Saturday 10 October 2015

Zitto Kabwe:The birth of Tanzania’s “new politics”

By Zitto Kabwe,actwazalendo


Walking around villages and towns in Tanzania I encounter two major opinions: ‘you are a spoiler’ and ‘you are the future’. Both views are relevant to the current state of affairs our country is going through.

In March when I decided to resign from Parliament and join a new political party, many people had very strong opinions that the party I joined was funded by Edward Lowassa as his alternative if CCM wouldn’t nominate him as a candidate. CCM didn’t nominate him and he subsequently joined CHADEMA, the party whose leaders and supporters were spreading the latter claims.

Shamelessly, the same people are celebrating Lowasa’s candidature and have created a cult-like following with an empty slogan of ‘change’. The people who for almost a decade were calling Lowassa a corrupt person are senselessly singing ‘Change is Lowassa and Lowassa is Change’, a slogan crafted by a US company advising the campaign. For sure, these people see my party and me as spoilers.
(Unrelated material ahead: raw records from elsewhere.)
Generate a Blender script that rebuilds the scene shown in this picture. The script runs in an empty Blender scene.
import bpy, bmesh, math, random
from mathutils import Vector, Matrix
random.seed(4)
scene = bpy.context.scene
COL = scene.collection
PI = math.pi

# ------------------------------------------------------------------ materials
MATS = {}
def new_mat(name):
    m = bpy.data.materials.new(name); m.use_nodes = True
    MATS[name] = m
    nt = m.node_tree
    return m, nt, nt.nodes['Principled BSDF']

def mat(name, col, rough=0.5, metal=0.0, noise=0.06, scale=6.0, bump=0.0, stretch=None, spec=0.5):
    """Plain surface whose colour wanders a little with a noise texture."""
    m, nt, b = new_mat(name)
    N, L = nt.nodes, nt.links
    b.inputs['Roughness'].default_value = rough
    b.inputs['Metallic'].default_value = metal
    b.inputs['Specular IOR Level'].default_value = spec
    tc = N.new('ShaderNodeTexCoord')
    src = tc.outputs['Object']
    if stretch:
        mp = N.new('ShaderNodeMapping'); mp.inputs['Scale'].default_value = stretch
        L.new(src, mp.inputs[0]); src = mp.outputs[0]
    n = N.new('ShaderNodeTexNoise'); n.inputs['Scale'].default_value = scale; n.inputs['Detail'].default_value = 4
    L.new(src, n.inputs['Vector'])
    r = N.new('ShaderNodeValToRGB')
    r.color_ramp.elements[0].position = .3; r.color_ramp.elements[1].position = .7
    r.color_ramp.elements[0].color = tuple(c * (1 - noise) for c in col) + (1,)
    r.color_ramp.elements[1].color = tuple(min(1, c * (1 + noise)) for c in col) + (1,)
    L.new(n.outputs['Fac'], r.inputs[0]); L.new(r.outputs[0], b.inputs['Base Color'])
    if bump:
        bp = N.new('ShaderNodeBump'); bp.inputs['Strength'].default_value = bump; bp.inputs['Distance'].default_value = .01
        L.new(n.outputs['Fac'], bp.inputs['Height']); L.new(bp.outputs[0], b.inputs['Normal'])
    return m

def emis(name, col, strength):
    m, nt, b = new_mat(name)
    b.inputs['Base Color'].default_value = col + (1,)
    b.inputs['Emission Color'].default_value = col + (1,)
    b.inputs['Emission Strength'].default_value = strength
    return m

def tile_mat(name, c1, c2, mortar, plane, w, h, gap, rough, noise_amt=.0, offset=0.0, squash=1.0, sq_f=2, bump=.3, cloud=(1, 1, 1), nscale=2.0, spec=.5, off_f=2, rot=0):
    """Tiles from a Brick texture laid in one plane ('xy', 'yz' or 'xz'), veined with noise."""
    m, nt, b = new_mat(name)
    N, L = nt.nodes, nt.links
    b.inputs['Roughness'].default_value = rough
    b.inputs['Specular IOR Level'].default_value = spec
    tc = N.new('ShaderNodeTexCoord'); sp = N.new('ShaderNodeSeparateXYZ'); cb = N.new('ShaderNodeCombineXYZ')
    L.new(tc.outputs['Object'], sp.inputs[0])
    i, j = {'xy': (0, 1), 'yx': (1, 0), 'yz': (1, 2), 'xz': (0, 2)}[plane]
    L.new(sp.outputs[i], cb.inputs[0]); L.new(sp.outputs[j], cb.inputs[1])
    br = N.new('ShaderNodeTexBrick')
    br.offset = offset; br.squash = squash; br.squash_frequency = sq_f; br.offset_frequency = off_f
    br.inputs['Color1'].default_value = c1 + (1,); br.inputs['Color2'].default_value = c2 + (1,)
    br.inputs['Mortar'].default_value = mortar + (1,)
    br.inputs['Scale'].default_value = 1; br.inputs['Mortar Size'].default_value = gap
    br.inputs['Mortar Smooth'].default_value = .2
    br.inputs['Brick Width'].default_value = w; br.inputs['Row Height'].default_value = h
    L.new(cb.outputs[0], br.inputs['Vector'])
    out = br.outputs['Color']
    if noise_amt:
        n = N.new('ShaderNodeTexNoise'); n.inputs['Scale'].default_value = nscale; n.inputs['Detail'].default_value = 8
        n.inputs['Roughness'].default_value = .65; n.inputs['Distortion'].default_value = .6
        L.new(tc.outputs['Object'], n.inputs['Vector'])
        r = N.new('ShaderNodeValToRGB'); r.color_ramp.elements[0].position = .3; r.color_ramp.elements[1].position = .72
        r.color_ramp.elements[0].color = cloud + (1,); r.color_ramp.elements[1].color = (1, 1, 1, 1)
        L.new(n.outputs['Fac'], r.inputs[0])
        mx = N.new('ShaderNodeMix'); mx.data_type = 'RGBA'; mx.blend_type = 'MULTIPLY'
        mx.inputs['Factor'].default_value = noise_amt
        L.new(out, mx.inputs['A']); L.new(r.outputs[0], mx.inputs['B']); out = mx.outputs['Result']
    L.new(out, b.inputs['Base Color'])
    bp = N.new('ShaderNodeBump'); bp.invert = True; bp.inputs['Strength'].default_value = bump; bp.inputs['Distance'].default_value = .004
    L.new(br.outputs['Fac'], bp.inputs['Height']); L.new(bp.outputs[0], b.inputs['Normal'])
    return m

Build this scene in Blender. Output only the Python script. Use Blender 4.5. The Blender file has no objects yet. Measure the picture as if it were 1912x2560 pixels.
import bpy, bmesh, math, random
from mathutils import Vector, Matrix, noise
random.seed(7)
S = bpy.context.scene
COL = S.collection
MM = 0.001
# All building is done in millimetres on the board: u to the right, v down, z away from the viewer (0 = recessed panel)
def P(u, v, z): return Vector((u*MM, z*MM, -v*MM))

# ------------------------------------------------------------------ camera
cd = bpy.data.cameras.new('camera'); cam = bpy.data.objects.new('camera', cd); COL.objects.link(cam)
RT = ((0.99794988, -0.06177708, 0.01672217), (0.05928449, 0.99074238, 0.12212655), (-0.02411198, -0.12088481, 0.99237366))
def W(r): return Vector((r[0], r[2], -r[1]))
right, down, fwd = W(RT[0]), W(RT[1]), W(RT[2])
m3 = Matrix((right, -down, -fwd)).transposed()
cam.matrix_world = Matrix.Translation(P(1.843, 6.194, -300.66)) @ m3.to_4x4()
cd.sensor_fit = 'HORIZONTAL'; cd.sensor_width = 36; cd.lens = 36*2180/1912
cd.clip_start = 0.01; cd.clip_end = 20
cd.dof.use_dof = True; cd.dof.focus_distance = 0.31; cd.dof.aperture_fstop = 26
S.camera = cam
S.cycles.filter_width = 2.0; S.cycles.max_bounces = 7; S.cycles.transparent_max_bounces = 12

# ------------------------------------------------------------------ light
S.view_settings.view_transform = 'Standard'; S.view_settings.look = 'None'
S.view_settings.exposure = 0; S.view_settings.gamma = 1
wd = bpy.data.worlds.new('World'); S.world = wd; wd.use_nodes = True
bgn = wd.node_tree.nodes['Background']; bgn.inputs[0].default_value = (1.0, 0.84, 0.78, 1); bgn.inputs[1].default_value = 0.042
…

There are also, however, those people who were greatly disappointed with the move of the largest opposition parties breaking their principles and joining hands with corruption-tainted politicians, just for the sake of taking over the reigns of power. These people are the ones seeing my party and me as the future.

ACT Wazalendo has 219 parliamentary candidates all over the country, the second largest party in that measure. It has over 2000 councillor candidates in various local government authorities in the country. The candidates and constituency party leaders are spreading ACT Wazalendo policy proposals on a daily basis all over the country. The party is the only political group that addresses the issues of corruption head on and with very clear proposals for curbing the vice. It has pronounced the urgency of returning back to a strict leadership ethics code and to manage the conflicts of interest of political leaders vis-à-vis their business interests.

The book ‘Sowing the Mustard Seed’ tells the story of the National Resistance Movement (NRM) of Uganda which, against all odds, launched a step-by-step liberation movement to liberate Uganda from the bad leadership of Obote and his gang. It took just a few brave young people to rewrite Ugandan history. In Tanzania, a principle-less opposition movement is dying and simultaneously a principle-based alternative is being built. We are sowing the mustard seed.

The Hope of a bright future has to be built on the strong foundations of dignity, patriotism and integrity. The Hope is of a new political movement that is a real alternative to the personality politics that have been driving the Tanzanian political agenda for over two decades. To continue building a secular state that abhors increasingly religious intonations in our body politic; to build a developmental state that adheres to the principles of democracy. Issue-based politics is the new hope and an army of ACT Wazalendo parliamentarians, 75% of them joining parliament for the first time hopefully, will raise the bar higher.